EXERCISE INSTRUCTIONS:
Quote all of the data exactly as given. Skip every picture it contains.

PROVIDED ENTRIES:
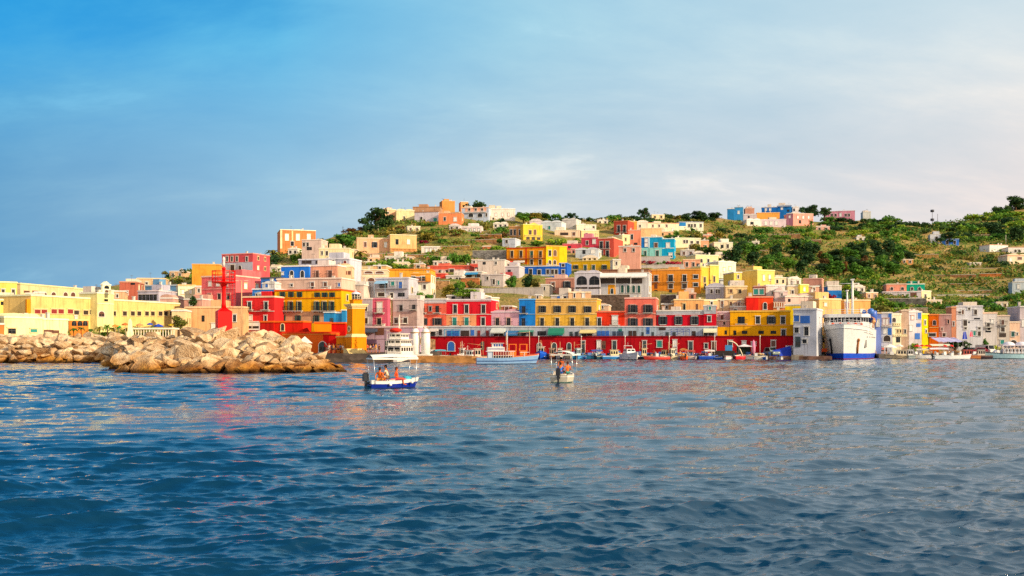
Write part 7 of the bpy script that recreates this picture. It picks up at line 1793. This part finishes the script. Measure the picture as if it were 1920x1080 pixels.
# blue tarpaulin and white containers near the end of the red wall
q = MB(); p = at(1463, HZ, 219); b_ = len(q.v)
ts = thing('covered_boat', 'boat under a royal blue tarpaulin at the right end of the red wall', 'covered boat', (p.x, 219, .75), R(8))
q.v += [(-2.2,-.9,0),(2.2,-.9,0),(2.2,.9,0),(-2.2,.9,0),(-2.0,-.8,.9),(2.3,-.5,1.5),(2.3,.5,1.5),(-2.0,.8,.9),(-1.8,0,1.2),(2.3,0,2.2)]
for f in ((0,1,5,4),(1,2,6,9,5),(2,3,7,6),(3,0,4,8,7),(4,5,9,8),(8,9,6,7),(3,2,1,0)): q.f.append(tuple(b_+i for i in f)); q.m.append(0); q.sm.append(False)
q.build('tarpaulin', [canvas('#1a3cb4')], ts)
for lb, px in (('white storage cabin beside the blue tarpaulin', 1478), ('white grey storage cabin left of the delivery van', 1489)):
    p = at(px, HZ, 220); t = thing('storage_cabin', lb, 'storage cabin', (p.x, 220, .8), R(-12))
    q = MB(); q.box(-.55,.55,0,1.6,0,2.1); q.box(-.62,.62,-.06,1.66,2.102,2.2); q.build('body', [paint('#dcdad6',.6)], t)
    q = MB(); q.box(-.35,.35,-.04,-.002,.05,1.85); q.build('door', [paint('#b8b8b8',.5)], t)
q = MB(); p = at(1413, HZ, 219.0)
pk = thing('furled_parasol', 'tall pink furled parasol below a white framed window', 'parasol', (p.x, 219, .75))
q.lathe([(.06,0),(.1,.5),(.38,.9),(.42,2.0),(.3,3.0),(.05,3.5)], 10); q.build('cloth', [canvas('#e088a8')], pk)
dk = thing('canopy_tent', 'dark green canopy tent with white edge left of the pink furled parasol', 'tent', (at(1396,HZ,219).x, 219, .75))
q = MB(); q.box(-1.5,1.5,-.8,.8,2.0,2.12,1); b_ = len(q.v)
q.v += [(-1.4,-.7,2.122),(1.4,-.7,2.122),(1.4,.7,2.122),(-1.4,.7,2.122),(0,0,2.6)]
for f in ((0,1,4),(1,2,4),(2,3,4),(3,0,4)): q.f.append(tuple(b_+i for i in f)); q.m.append(1); q.sm.append(False)
q.box(-1.45,1.45,.7,.76,.4,1.998,0); q.build('roof', [canvas('#1c3028'), canvas('#d8d0d4')], dk)
for xx in (-1.4,1.4):
    q = MB(); q.tube([(xx,-.7,0),(xx,-.7,2.0)], .04, 6); q.build('leg', [paint('#808080')], dk)

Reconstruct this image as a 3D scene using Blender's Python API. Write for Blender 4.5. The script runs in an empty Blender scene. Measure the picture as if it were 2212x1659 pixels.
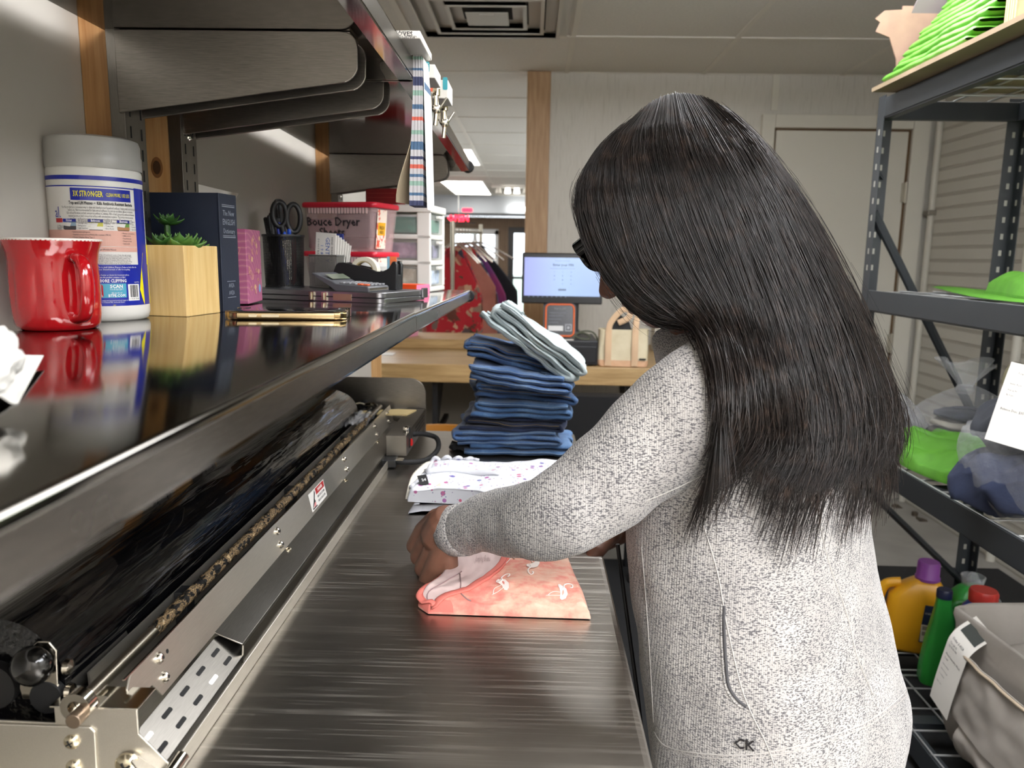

COMPLETE ANSWER:
Write part 7 of the bpy script that recreates this picture. It picks up at line 1793. This part finishes the script. Measure the picture as if it were 1920x1080 pixels.
# blue tarpaulin and white containers near the end of the red wall
q = MB(); p = at(1463, HZ, 219); b_ = len(q.v)
ts = thing('covered_boat', 'boat under a royal blue tarpaulin at the right end of the red wall', 'covered boat', (p.x, 219, .75), R(8))
q.v += [(-2.2,-.9,0),(2.2,-.9,0),(2.2,.9,0),(-2.2,.9,0),(-2.0,-.8,.9),(2.3,-.5,1.5),(2.3,.5,1.5),(-2.0,.8,.9),(-1.8,0,1.2),(2.3,0,2.2)]
for f in ((0,1,5,4),(1,2,6,9,5),(2,3,7,6),(3,0,4,8,7),(4,5,9,8),(8,9,6,7),(3,2,1,0)): q.f.append(tuple(b_+i for i in f)); q.m.append(0); q.sm.append(False)
q.build('tarpaulin', [canvas('#1a3cb4')], ts)
for lb, px in (('white storage cabin beside the blue tarpaulin', 1478), ('white grey storage cabin left of the delivery van', 1489)):
    p = at(px, HZ, 220); t = thing('storage_cabin', lb, 'storage cabin', (p.x, 220, .8), R(-12))
    q = MB(); q.box(-.55,.55,0,1.6,0,2.1); q.box(-.62,.62,-.06,1.66,2.102,2.2); q.build('body', [paint('#dcdad6',.6)], t)
    q = MB(); q.box(-.35,.35,-.04,-.002,.05,1.85); q.build('door', [paint('#b8b8b8',.5)], t)
q = MB(); p = at(1413, HZ, 219.0)
pk = thing('furled_parasol', 'tall pink furled parasol below a white framed window', 'parasol', (p.x, 219, .75))
q.lathe([(.06,0),(.1,.5),(.38,.9),(.42,2.0),(.3,3.0),(.05,3.5)], 10); q.build('cloth', [canvas('#e088a8')], pk)
dk = thing('canopy_tent', 'dark green canopy tent with white edge left of the pink furled parasol', 'tent', (at(1396,HZ,219).x, 219, .75))
q = MB(); q.box(-1.5,1.5,-.8,.8,2.0,2.12,1); b_ = len(q.v)
q.v += [(-1.4,-.7,2.122),(1.4,-.7,2.122),(1.4,.7,2.122),(-1.4,.7,2.122),(0,0,2.6)]
for f in ((0,1,4),(1,2,4),(2,3,4),(3,0,4)): q.f.append(tuple(b_+i for i in f)); q.m.append(1); q.sm.append(False)
q.box(-1.45,1.45,.7,.76,.4,1.998,0); q.build('roof', [canvas('#1c3028'), canvas('#d8d0d4')], dk)
for xx in (-1.4,1.4):
    q = MB(); q.tube([(xx,-.7,0),(xx,-.7,2.0)], .04, 6); q.build('leg', [paint('#808080')], dk)

Reconstruct this image as a 3D scene using Blender's Python API. Write for Blender 4.5. The script runs in an empty Blender scene. Measure the picture as if it were 2212x1659 pixels.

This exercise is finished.